## begin
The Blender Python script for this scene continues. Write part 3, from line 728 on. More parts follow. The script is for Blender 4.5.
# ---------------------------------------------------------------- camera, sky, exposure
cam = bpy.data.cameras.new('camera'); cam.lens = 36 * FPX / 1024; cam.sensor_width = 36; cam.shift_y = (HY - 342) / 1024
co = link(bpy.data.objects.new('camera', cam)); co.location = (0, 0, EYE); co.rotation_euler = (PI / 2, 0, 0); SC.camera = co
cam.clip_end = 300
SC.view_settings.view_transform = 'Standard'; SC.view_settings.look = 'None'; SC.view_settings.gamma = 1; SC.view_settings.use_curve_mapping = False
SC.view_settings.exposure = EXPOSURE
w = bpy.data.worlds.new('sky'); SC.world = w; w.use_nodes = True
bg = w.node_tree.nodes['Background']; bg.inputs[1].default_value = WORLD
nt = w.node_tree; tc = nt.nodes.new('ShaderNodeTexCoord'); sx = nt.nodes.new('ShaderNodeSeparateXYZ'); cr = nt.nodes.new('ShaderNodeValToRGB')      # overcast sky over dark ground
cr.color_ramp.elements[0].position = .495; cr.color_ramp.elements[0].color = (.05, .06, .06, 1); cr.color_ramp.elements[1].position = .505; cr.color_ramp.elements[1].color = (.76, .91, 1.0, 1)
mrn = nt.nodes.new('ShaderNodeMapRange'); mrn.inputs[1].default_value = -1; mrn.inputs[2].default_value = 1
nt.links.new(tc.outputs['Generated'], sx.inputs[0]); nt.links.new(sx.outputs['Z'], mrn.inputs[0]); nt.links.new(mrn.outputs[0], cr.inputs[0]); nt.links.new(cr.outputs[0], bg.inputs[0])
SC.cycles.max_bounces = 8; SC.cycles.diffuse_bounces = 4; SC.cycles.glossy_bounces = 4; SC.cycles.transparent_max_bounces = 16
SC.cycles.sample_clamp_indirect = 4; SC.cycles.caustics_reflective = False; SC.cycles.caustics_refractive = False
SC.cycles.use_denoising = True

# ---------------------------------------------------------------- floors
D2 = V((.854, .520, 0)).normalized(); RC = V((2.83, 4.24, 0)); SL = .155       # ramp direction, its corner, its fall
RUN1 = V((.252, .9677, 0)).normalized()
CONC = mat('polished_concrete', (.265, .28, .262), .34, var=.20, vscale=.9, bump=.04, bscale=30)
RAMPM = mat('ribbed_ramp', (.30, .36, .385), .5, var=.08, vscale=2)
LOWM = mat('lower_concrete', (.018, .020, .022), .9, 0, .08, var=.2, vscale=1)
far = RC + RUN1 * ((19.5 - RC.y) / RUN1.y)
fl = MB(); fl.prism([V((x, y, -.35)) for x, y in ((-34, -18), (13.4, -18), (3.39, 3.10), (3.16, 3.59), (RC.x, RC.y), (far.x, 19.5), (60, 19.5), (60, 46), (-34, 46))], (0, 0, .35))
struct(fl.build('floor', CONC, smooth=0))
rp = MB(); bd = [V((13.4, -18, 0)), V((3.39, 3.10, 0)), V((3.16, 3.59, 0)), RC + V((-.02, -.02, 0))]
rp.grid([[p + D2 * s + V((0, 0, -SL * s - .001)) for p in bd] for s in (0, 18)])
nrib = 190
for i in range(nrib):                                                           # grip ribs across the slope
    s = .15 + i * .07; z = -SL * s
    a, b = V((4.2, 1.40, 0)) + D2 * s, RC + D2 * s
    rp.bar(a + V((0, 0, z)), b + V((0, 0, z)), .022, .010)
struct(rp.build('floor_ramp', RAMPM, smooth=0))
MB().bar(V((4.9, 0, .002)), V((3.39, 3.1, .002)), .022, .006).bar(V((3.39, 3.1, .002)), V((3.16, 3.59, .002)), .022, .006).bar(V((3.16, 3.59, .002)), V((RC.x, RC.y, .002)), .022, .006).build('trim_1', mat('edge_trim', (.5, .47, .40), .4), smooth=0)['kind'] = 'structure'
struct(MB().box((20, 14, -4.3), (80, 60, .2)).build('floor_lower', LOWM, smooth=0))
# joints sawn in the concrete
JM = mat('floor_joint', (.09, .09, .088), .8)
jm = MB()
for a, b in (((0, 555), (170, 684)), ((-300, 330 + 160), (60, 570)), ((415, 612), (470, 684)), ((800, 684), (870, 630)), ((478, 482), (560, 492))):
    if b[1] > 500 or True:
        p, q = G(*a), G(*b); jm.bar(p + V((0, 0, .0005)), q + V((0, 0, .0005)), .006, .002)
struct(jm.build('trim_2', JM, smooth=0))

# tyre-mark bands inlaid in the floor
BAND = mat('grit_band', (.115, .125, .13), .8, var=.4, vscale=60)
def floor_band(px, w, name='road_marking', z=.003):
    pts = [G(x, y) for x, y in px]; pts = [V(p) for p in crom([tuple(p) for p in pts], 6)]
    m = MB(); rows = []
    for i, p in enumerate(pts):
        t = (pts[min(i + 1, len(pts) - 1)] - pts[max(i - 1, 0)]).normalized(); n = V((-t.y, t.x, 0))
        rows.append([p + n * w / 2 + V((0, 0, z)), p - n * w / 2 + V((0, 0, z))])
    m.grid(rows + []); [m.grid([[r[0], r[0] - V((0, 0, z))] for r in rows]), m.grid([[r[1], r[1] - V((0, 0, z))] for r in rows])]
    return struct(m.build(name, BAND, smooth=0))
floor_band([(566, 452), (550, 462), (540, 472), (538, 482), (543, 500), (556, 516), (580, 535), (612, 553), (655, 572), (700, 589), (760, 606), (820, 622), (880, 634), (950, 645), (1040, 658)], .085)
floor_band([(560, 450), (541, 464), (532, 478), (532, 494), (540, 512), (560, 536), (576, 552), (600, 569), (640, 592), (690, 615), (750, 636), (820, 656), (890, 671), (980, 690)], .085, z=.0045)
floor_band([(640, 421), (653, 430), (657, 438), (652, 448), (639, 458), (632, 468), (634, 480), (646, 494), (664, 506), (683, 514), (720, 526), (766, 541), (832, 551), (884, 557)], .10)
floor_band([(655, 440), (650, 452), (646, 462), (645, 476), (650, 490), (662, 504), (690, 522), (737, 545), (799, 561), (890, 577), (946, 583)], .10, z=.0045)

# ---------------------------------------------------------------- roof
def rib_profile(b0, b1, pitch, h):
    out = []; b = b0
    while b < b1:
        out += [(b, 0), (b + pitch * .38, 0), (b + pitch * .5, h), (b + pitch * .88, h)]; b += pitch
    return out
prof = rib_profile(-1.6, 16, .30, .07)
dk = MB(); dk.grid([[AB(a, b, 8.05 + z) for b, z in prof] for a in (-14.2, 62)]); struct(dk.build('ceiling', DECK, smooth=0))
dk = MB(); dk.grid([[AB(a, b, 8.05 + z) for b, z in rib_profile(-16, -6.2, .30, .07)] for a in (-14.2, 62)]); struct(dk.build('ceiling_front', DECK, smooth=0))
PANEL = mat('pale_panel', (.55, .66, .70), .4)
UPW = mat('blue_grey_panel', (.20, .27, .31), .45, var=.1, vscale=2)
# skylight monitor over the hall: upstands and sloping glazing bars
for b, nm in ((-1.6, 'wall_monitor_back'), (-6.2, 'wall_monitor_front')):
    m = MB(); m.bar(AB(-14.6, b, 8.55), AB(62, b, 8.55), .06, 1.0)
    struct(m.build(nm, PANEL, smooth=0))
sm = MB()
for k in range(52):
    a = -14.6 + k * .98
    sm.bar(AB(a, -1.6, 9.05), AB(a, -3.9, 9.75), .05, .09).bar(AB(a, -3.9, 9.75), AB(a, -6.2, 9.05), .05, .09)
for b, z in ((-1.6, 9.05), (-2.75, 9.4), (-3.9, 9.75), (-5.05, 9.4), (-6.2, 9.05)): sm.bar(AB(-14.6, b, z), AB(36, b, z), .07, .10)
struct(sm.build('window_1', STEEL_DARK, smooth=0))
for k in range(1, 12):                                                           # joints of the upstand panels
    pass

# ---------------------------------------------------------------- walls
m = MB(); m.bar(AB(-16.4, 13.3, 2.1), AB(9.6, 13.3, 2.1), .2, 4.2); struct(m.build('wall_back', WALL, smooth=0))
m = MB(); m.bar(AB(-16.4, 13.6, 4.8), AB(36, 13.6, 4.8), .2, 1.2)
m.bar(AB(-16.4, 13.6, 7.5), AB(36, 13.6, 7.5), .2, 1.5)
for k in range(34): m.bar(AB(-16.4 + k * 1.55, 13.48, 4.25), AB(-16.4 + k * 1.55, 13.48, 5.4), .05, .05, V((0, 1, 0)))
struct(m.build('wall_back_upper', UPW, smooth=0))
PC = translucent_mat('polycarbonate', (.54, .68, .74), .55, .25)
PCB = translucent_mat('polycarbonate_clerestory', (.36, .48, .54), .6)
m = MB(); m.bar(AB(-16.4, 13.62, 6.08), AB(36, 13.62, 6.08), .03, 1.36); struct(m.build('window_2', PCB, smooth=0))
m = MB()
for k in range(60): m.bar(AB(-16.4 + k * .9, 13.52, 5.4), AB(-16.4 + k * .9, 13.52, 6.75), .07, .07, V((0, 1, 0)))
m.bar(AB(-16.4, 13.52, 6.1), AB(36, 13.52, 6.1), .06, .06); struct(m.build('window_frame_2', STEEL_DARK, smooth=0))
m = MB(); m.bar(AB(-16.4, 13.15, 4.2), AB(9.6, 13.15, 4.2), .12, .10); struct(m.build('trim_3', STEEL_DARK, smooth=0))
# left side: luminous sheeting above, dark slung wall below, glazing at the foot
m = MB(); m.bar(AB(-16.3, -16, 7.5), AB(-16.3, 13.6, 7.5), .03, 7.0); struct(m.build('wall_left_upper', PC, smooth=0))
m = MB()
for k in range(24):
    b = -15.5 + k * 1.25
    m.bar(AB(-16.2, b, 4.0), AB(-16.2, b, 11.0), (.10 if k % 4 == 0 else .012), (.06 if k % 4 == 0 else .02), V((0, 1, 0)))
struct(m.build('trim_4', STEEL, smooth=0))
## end
> DIRECTION
Begin at the line that has "60, .2)).build('floor_lower', LOWM, smooth=0))"; stop after the line that has "struct(jm.build('trim_2', JM, smooth=0))". Copy every line in that span exactly.

> SOLUTION FOR THIS EXERCISE
struct(MB().box((20, 14, -4.3), (80, 60, .2)).build('floor_lower', LOWM, smooth=0))
# joints sawn in the concrete
JM = mat('floor_joint', (.09, .09, .088), .8)
jm = MB()
for a, b in (((0, 555), (170, 684)), ((-300, 330 + 160), (60, 570)), ((415, 612), (470, 684)), ((800, 684), (870, 630)), ((478, 482), (560, 492))):
    if b[1] > 500 or True:
        p, q = G(*a), G(*b); jm.bar(p + V((0, 0, .0005)), q + V((0, 0, .0005)), .006, .002)
struct(jm.build('trim_2', JM, smooth=0))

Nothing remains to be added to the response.